# RECORDED INFORMATION
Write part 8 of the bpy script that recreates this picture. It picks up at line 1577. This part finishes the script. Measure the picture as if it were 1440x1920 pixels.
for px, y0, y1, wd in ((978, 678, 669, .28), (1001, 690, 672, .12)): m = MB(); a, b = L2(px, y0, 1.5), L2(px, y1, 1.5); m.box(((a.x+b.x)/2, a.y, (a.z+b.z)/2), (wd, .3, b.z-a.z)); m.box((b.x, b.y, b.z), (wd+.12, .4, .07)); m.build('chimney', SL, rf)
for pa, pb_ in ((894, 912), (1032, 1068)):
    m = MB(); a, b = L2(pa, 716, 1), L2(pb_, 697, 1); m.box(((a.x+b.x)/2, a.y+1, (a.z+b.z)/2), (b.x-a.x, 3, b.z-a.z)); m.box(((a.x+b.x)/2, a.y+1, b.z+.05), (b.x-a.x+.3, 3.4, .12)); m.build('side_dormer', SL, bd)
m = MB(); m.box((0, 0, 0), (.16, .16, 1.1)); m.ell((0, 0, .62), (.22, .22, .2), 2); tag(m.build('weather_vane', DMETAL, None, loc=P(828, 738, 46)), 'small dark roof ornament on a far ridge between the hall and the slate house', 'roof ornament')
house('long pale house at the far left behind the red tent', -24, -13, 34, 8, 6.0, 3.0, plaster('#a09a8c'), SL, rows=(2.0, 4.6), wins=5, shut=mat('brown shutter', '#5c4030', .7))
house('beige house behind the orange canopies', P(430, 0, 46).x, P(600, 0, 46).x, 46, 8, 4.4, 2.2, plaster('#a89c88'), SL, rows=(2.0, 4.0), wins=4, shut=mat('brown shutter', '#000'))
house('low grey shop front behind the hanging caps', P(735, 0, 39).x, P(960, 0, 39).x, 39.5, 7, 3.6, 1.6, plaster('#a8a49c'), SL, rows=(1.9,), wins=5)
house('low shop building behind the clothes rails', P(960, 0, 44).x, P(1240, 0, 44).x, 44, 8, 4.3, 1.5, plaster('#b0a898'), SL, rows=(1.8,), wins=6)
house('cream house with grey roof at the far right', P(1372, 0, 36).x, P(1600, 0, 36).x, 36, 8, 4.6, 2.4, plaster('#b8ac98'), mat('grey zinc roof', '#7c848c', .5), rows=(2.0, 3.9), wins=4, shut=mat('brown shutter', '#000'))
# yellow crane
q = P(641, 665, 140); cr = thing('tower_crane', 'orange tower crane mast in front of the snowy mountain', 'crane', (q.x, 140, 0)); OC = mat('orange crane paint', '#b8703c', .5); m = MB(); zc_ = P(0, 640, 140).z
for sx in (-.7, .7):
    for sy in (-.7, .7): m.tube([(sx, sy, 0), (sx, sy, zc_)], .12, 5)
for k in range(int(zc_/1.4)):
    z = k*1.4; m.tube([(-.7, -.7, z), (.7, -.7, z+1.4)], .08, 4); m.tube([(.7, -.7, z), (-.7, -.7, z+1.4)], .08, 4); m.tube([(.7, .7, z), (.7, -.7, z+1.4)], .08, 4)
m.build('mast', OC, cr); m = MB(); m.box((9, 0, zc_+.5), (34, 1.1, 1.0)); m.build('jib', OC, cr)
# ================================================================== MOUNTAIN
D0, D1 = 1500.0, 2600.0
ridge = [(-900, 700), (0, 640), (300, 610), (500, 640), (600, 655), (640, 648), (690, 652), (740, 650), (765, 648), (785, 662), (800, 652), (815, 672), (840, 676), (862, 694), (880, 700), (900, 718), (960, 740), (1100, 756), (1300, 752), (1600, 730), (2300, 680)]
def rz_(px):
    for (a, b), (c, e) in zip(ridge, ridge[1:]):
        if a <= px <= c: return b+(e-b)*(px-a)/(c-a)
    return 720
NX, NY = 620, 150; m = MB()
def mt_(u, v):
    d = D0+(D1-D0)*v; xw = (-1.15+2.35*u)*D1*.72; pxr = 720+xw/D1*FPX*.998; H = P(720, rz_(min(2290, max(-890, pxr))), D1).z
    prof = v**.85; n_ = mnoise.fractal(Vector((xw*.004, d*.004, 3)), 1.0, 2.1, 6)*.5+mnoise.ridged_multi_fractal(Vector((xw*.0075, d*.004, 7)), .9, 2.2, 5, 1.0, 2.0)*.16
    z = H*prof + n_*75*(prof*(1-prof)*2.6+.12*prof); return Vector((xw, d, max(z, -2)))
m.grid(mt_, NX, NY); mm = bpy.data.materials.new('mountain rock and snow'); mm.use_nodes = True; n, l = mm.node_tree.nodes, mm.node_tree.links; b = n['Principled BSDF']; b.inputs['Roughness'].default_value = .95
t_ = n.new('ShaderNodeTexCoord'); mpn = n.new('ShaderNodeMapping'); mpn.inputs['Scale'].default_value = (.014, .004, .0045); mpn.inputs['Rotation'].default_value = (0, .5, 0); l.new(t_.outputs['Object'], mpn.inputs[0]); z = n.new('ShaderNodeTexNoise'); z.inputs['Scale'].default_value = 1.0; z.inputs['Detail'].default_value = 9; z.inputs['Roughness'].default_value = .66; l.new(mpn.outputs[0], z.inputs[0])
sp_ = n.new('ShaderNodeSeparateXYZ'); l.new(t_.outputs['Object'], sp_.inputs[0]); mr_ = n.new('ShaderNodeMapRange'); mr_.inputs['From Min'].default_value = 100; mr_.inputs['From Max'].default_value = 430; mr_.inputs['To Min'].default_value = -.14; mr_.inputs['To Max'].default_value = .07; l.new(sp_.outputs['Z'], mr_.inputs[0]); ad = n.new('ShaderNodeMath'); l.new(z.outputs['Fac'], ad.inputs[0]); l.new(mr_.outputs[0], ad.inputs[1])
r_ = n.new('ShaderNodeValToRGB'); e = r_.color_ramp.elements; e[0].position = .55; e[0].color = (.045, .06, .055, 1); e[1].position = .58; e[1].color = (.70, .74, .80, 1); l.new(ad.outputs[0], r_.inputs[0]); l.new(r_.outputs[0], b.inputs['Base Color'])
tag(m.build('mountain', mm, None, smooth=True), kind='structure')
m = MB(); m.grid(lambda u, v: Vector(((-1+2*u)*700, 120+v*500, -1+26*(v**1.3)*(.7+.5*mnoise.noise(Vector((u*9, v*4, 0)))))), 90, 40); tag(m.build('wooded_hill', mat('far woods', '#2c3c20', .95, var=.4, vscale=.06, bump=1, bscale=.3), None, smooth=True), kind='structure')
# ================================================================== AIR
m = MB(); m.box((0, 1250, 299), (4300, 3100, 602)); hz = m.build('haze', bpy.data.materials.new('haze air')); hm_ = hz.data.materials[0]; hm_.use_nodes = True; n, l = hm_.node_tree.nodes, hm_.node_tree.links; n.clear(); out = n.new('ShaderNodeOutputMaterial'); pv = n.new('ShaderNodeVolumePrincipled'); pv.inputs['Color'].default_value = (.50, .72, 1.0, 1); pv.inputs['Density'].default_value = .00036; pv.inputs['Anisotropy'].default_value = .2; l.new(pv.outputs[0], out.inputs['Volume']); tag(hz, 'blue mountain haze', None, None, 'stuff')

* * *

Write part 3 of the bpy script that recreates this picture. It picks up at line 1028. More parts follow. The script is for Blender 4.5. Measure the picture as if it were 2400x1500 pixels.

# WORK REQUIRED
Pull out all lines containing "this".

# SOLUTION TO THE PROBLEM
Write part 8 of the bpy script that recreates this picture. It picks up at line 1577. This part finishes the script. Measure the picture as if it were 1440x1920 pixels.
Write part 3 of the bpy script that recreates this picture. It picks up at line 1028. More parts follow. The script is for Blender 4.5. Measure the picture as if it were 2400x1500 pixels.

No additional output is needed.